Por: Fernando Londoño Hoyos
No podemos aceptar las invitaciones que se nos hacen para entrar a una política baja, ruin, despreciable. Nos estamos jugando mucho para cambiar la senda que nos proponemos, la del debate serio, las ideas fundamentales, los valores irrenunciables. Si de algo debemos dolernos, es precisamente de la claudicación vergonzosa del Presidente Santos a sus deberes esenciales, para trocarlos por la práctica de los caprichos, las componendas, los intereses.
El Presidente Uribe ha propuesto una lista para el Senado de la República, casi en todo admirable. Porque se trata de gente incontaminada; porque le abre paso a una generación nueva; porque está poblada de gente capaz y patriota, esa lista ha producido grande impacto en la conciencia nacional. Es como un soplo de aire nuevo en un recinto viciado.
No seríamos honestos si calláramos nuestra inconformidad por la presencia del doctor José Obdulio Gaviria en esa nómina excepcional. Una persona que se refiera a sus contradictores en los términos que ha utilizado, no puede ir al Senado de la República, y menos en una lista de semejante categoría moral.

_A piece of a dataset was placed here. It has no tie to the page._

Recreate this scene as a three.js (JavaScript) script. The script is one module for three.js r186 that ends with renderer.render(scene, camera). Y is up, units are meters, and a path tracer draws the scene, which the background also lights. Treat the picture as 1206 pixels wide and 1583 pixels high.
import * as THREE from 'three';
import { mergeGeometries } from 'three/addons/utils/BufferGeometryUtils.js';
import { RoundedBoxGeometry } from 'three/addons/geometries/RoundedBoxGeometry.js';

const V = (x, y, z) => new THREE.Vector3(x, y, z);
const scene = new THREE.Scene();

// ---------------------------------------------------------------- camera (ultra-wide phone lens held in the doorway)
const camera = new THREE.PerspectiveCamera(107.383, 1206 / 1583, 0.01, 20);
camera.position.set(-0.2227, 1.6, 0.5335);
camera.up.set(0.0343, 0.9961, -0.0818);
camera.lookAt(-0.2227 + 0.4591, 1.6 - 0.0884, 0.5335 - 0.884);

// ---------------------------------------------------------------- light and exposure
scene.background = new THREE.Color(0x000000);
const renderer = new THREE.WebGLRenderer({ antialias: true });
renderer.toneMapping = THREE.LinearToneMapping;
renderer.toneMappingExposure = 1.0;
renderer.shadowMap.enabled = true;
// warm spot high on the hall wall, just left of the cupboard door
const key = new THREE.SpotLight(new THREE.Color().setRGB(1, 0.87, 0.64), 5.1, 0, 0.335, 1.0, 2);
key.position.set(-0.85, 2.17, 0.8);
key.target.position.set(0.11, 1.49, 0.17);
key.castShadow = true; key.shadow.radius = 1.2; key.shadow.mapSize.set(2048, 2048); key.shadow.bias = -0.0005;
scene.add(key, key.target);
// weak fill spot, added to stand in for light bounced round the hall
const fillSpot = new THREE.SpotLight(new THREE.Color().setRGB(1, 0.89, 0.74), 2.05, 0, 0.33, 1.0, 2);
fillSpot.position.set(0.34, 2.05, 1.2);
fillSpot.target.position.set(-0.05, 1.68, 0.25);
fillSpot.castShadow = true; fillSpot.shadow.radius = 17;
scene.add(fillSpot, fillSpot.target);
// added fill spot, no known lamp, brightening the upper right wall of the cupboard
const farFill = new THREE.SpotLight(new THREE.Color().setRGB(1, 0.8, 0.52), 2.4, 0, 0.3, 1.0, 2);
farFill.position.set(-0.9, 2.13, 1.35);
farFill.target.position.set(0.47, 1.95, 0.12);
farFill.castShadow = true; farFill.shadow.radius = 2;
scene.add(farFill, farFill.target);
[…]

El Presidente Uribe no puede dedicarse al triste menester de ofrecer disculpas por los desafueros emocionales y verbales de su protegido. Los yerros se enmiendan a tiempo o se cargan a la espalda para siempre. Nos parece que este triste capítulo tiene que cerrarse sin contemplaciones ni dilaciones. Y asunto concluido.
Los detractores de Uribe empezaron por la cantilena de que en la lista iban personas que no tenían votos. Cuando entendieron que es de eso de lo que se trata, cambiar la gente que tiene votos por la gente que los conquista y los merece, han variado la estrategia. Ahora es una miserable condición la de llevar sangre ilustre entre las venas. Malos historiadores lo pregonan. Podríamos llenar páginas enteras de hombres grandes, que eran hijos, o nietos o descendientes de otros tan grandes como ellos. No siempre se hereda el talento. Pero a veces ocurre. Y con frecuencia se heredan altas virtudes, como también con frecuencia se heredan vicios y flaquezas. A cada uno lo suyo, sin que sea improbable que de ilustres ancestros nazcan almas privilegiadas.
Los críticos de turno, han dictado sentencias extravagantes. Quienes son cercanos, por la sangre o el afecto, a perseguidos por la justicia, merecen baldón y rechazo. Juan Luis de León sería un desgraciado; Galileo Galilei un miserable; Solshenitzyn, un réprobo; los versos de Miguel Hernández resultarían basura; Nelson Mandela debería producirnos asco y don Antonio Nariño quedaría condenado al olvido. ¡De cuánta cárcel injusta está compuesta lo mejor de la historia humana! No faltan los que quieran volver a la época en que la Torre de Londres andaba llena de los condenados y sus familias. Creíamos superada esa vieja etapa de las humanas bajezas.
No aceptaremos estos desafíos deplorables. Nos interesa la contradicción fecunda y seria, condición de una política alta. Un país entristecido, derrotado, amargado, empobrecido, necesita cosas muy otras que el viejo estilo de los odios perversos que anidan en corazones mediocres. Dejemos que los perros le sigan ladrando a la luna y a las locomotoras transeúntes. Hay mucho por hacer. Y lo haremos.